I love crab (it is illegal in Alaska to dislike seafood, unless you have an allergy and will puff up like a blowfish)...but I was a little bit concerned about having to face the inconvenient truth of critters I had witnessed being alive moments beofre ending up on my plate.

J.D. said he would handle everything, and took the bucket upstairs. I continued working, and I heard a lot of banging around coming from above. Finally J.D. called out that dinner was ready. I went upstairs, and J.D. had prepared a fantastic meal,.complete with drawn lemon butter to dip the poor things in.

Did I mention that I love crab?

It was incredible...tender, sweet, steaming hot right from the shell. I made short work of mine, and when we were done (when I finally managed to look up from my plate) I noticed that the bucket was tipped over in the middle of the room, a hairbrush lay on the floor, and other things were oddly strewn around.

I asked J.D. what happened, and he told me that he let the crabs loose while he got everything ready for cooking. Apparently they had quite a  time skittering around the livingroom, terrorizing my poor cat (who is part chicken anyway and generally afraid of air molecules), bumping into things, knocking things over, making a racket with their shells, and attmpting to fight their own reflections in the slider door window glass.  

I guess one of them even watched CNN for a little while, and attempted to adjust my equalizer.

So then we ate them.

I was downstairs, and missed the whole show..

Who needs video games when you have your dinner to entertain you?



Friday, January 08, 2010

Broken Funny Bone


I was recently trying to tell a friend that I felt like something was broken inside of me from one too many nights curled up on the floor in tears.
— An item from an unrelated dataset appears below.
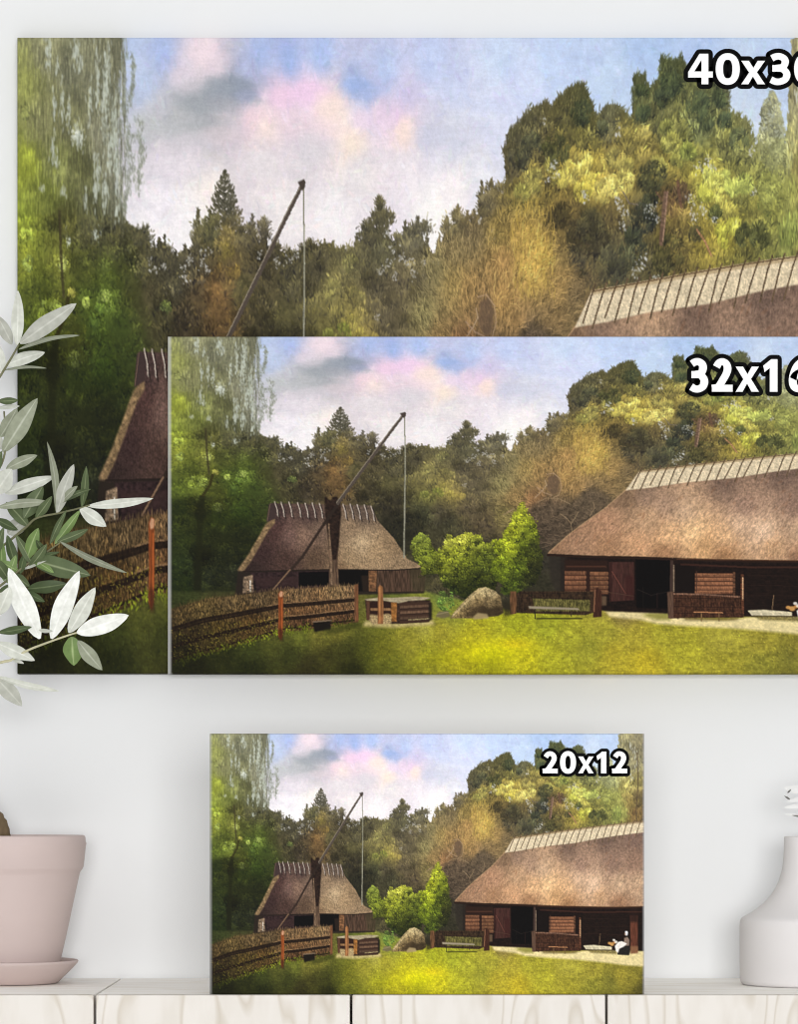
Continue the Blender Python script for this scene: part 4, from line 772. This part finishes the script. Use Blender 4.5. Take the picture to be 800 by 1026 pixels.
def ribbon(bm, pts, hw, y, closed=False):
    L, R = [], []; n = len(pts)
    for i, p in enumerate(pts):
        a = pts[(i - 1) % n] if closed else pts[max(i - 1, 0)]; b = pts[(i + 1) % n] if closed else pts[min(i + 1, n - 1)]
        d = (b - a).normalized(); nrm = Vector((-d.y, d.x)); h = hw * (1 - .12 * abs(d.x))
        L.append(p + nrm * h); R.append(p - nrm * h)
    vl = [bm.verts.new((p.x, y, p.y)) for p in L]; vr = [bm.verts.new((p.x, y, p.y)) for p in R]
    for i in range(n if closed else n - 1): bm.faces.new([vl[i], vr[i], vr[(i + 1) % n], vl[(i + 1) % n]])
    return [L + R[::-1]] if not closed else [L, R]
def lettering(parent, T, items, to_local, outline):
    """items: (character, left, right, top, bottom) in photo pixels"""
    wb, kb = bmesh.new(), bmesh.new()
    loops = []
    yw, yk = -T - .0008, -T - .0004; step = [0]
    def nxt():
        step[0] += 1; return yw - .00004 * (step[0] % 9)
    for ch, x0, x1, y0, y1 in items:
        a = to_local(x0, y1); b = to_local(x1, y0); W, H = b.x - a.x, b.y - a.y; hw = .118 * (to_local(0, 0).y - to_local(0, 1).y) * abs(y1 - y0)
        f = lambda u, v, i=0: Vector((a.x + i + u * (W - 2 * i), a.y + i * .88 + v * (H - 1.76 * i)))
        for s in GLY[ch]:
            if s[0] == 'loop':
                pts = [f(.5 + .5 * math.copysign(abs(math.cos(t)) ** .86, math.cos(t)), .5 + .5 * math.copysign(abs(math.sin(t)) ** .86, math.sin(t)), hw) for t in [2 * math.pi * k / 40 for k in range(40)]]
                loops += ribbon(wb, pts, hw, nxt(), True)
            elif s[0] == 'curve':
                pts = [Vector((p.x, p.y)) for p in catmull([(*f(u, v, hw), 0) for u, v in s[1]], 5)]
                loops += ribbon(wb, pts, hw, nxt())
            elif s[0] == 'bar':
                p, q = f(*s[1], hw), f(*s[2], hw); p.x -= hw; q.x += hw * .8
                loops += ribbon(wb, [p, q], hw, nxt())
            else:
                rings = [[f(u, v) for u, v in r] for r in s[1:]]
                es = []
                for r in rings:
                    vs = [wb.verts.new((p.x, yw, p.y)) for p in r]
                    es += [wb.edges.new((vs[i], vs[(i + 1) % len(vs)])) for i in range(len(vs))]
                bmesh.ops.triangle_fill(wb, use_beauty=True, edges=es, normal=(0, -1, 0))
                loops += rings
    for r in loops:
        n = len(r)
        for i in range(n):
            p, q = r[i], r[(i + 1) % n]
            if (q - p).length > 1e-7:
                d = (q - p).normalized(); m = Vector((-d.y, d.x)) * outline
                kb.faces.new([kb.verts.new((c.x, yk, c.y)) for c in (p + m, p - m, q - m, q + m)])
            ring = [kb.verts.new((p.x + outline * math.cos(2 * math.pi * k / 14), yk + 1e-6, p.y + outline * math.sin(2 * math.pi * k / 14))) for k in range(14)]
            kb.faces.new(ring)
    for b_ in (wb, kb):
        for fc in b_.faces:
            fc.normal_update()
            if fc.normal.y > 0: fc.normal_flip()
    o = from_bm('size_lettering', wb, M_WHITE, parent); o['label'] = 'white bold size lettering'
    k = from_bm('lettering_outline', kb, M_BLACK, o); k['label'] = 'thick black outline of the lettering'

def canvas_print(rect, wback, T, nx, ny, label, items, edge_px, pale, outline_px):
    x0, x1, y0, y1 = rect; wf = wback + T; s = mpp(wf)
    W, H = (x1 - x0) * s, (y1 - y0) * s
    bl = P(x0, y1, wf)
    t = thing('canvas_print', (bl.x + W / 2, -wback, bl.z), label, 'picture', 'canvas prints of the same farmyard picture')
    link('printed_canvas', canvas_mesh(W, H, T, nx, ny, [e * s for e in edge_px], pale), M_CANVAS, t)
    bm = bmesh.new(); k = .030 if W > .6 else .022; d = min(T - .004, .016)
    for a, b in (((-W / 2 + .001, 0), (-W / 2 + k, H)), ((W / 2 - k, 0), (W / 2 - .001, H))): box(bm, (a[0], -d, a[1] + .001), (b[0], 0, b[1] - .001))
    for a, b in (((-W / 2 + k, 0.001), (W / 2 - k, k)), ((-W / 2 + k, H - k), (W / 2 - k, H - .001))): box(bm, (a[0], -d, a[1]), (b[0], 0, b[1]))
    from_bm('stretcher_frame', bm, M_STRETCH, t)
    def loc(px, py):
        q = P(px, py, wf); return Vector((q.x - t.location.x, q.z - t.location.z))
    lettering(t, T, items, loc, outline_px * s)
    return t
canvas_print((17, 840, 37.2, 675), .0005, .022, 1000, 780, 'largest canvas print of a thatched farmyard, hung on the wall behind the others, marked 40x30',
             [('4', 689.8, 714.6, 54, 84.6), ('0', 717.4, 741.6, 53.4, 85.2), ('x', 743, 767, 61, 84.6), ('3', 769, 792.6, 53.4, 85.2), ('0', 796, 820, 53.4, 85.2)], [1.2, 1.2, 1.2, 1.2], (None, None), 4.6)
canvas_print((168, 844, 337, 675.3), .0232, .022, 880, 450, 'middle-sized canvas print of a thatched farmyard overlapping the largest one, marked 32x16',
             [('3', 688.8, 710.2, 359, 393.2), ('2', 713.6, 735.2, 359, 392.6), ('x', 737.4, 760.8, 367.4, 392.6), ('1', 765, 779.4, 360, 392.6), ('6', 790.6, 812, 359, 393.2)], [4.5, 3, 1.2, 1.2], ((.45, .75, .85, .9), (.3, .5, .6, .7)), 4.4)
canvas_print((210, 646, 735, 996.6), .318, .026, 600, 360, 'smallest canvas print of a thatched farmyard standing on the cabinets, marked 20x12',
             [('2', 544, 559.6, 752.8, 774.8), ('0', 561.4, 577.4, 752.6, 775.2), ('x', 579.6, 595, 758, 774.8), ('1', 598, 607.8, 753.2, 774.8), ('2', 613.6, 629.2, 752.8, 774.8)], [3.2, 2.4, 1, 1], ((.2, .45, .6, .7), (.25, .45, .6, .7)), 3.2)

# ---------------------------------------------------------------- pink pot on its saucer, olive plant
WP = .115; sp = mpp(WP); CXP = 5
def pr(rows): return [(r * sp, (SHELF + (985.2 - y) * sp)) for r, y in rows]
base = Vector(((CXP - 400) * sp, -WP, 0))
sau = thing('plant_saucer', (base.x, base.y, SHELF), 'round pink clay saucer under the flowerpot', 'saucer')
b_ = lathe([(r, z - SHELF) for r, z in pr([(0, 984.9), (49, 984.9), (52.5, 984.6), (54, 983.6), (60, 977.5), (68, 969.5), (72.5, 964.6), (73.3, 963), (72.6, 961.8), (71, 961.6), (68.6, 963.4), (62, 970), (56, 976.6), (52, 980.2), (0, 980.4)])])
from_bm('saucer_dish', b_, M_POT, sau, True)
plant = thing('potted_plant', (base.x, base.y, SHELF), 'olive plant with grey green leaves in a pink clay pot', 'plant')
def loc(v): return v - plant.location
b_ = lathe([(r, z - SHELF) for r, z in pr([(0, 980.1), (48, 980.1), (51, 979.6), (52.4, 977.5), (55.6, 962), (62, 934), (69, 901), (74.4, 876), (75.2, 873.4), (77.4, 870.6), (78.6, 868), (80.2, 852), (80.9, 847.5), (81.3, 845), (80.5, 842.4), (80.4, 839.6), (79.8, 837.6), (78.2, 836.8), (76.4, 837.6), (75.4, 841), (73.6, 862), (70, 880), (55, 950), (0, 955)])])
from_bm('pot', b_, M_POT, plant, True)
b_ = lathe([(r, z - SHELF) for r, z in pr([(0, 850), (30, 849), (60, 851), (74.3, 853)])], 48)
for v in b_.verts: v.co.z += random.uniform(-.002, .002)
from_bm('soil', b_, M_SOIL, plant, True)
# trunk leaves the pot and leans out of the frame to the left
tp = catmull([P(-4, 862, WP), P(-3, 846, WP), P(-4, 830, WP), P(-14, 812, WP), P(-34, 780, WP + .01), P(-58, 720, WP + .02), P(-72, 640, WP + .03), P(-76, 560, WP + .04), P(-72, 480, WP + .05), P(-60, 420, WP + .05)], 6)
n_ = len(tp)
from_bm('trunk', tube([loc(p) for p in tp], [(13 - 7.5 * (i / n_) + (1.5 if 8 < i < 16 else 0)) * sp for i in range(n_)], 14, .07), M_BARK, plant, True)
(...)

I told her how it seemed I might never feel joy again (of course, I know better)...and how my favorite foods didn't seem to have much flavor, my favorite music inspired me to nothing, and the incredible ocean shore I awaken to each morning didn't stir me at all. I told her how I WANTED these things to bring some relief and happiness.

There was one moment a while back when I accompanied this same friend to Medford where I started laughing so hard I nearly blew milk out of my nose. (It involved her seeing "shiny people"...and my sudden urge to connect her to mental health services and a tinfoil hat...).

I came back from that trip energized, and feeling alive again-hopeful for healing.

Then I was in this house again, and the memories would not leave me alone.

As time passed I have become more desperate for relief-wanting so badly to be comforted and held, wanting to connect with someone in trust and intimacy....feeling as if that might complete a broken circuit and free me from the frozen, distant, disconnected, and distrusting place I have been in.

:Unfortunately there are very few people I trust anymore-and I recently misplaced it again...thinking I was more important to and understood by someone than I guess I was.

But...now...I found myself in a phone conversation recently with another good friend, and we ended up laughing so hard I couldn't breathe.

And I felt this laughter through and through-nothing between me and this feeling I have missed so much.

So, I am sure I will feel tugs at my heart, or moments of anger. I am sure I will continue missing the things about her that no one else will ever be. But I have the most wonderful friends, and I am sure to have lovers in my future who will light up my life with the things that make them unique and special. Maybe I don't have to run so hard now...

I am back with lightness in my heart...which means that I can continue to take NOTHING seriously-and poke fun of things that are socially inappropriate to "poke fun" of. And I can find new and interesting things to lodge in my nose...or whatever it takes to make people around me as amused as I am.

And I am writing a song for HER per her REPEATED request. It is titled, "You smashed my heart through a garlic press, you bitch." It has a lot of minor chord progressions (and a kazoo instrumental).

Catchy, huh? I think it has potential.